Me, I've got my pile, and you're not getting any of it! Good on Trent for giving his pile away to you undeserving thieves. I always stole his albums!
Good question, I once read an article that bands in this league usually earn more per concert than they do by record/cd sales of a full year.
So for him having as much non concert audience as possible is more vital than sold CDs.
It probably really is the better deal to get as much audience as possible upfront so that his concerts are full.
Classical example for this is the Grateful Dead, while not having had a huge hit for decades, they constantly had full concerts and probably earned a lot more than many other bands.
Problem is getting that big probably still is impossible without the record industry and their propaganda machinery, but once you are in the contract you hare a slave of them for a period of time.
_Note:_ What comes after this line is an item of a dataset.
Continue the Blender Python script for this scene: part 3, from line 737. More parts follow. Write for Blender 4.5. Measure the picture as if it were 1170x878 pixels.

When living in Greece I was quite surprised by the way they handle this problem. Every singer, from the unknown to the most famous, is actually working. To make a living they produce CDs and then perform in front of people almost daily! Take note that the CDs are usually pirated, and even if they were not over a 10Milion potential customers there is not a great demand. So there are special venues where people can go with friends sit at a table and enjoy a dinner or drinks while listening to their favourite singer live (all included). This can get really expensive in case of the most famous singers but I never heard anyone complain about the costs of a live night compared to the costs of CDs.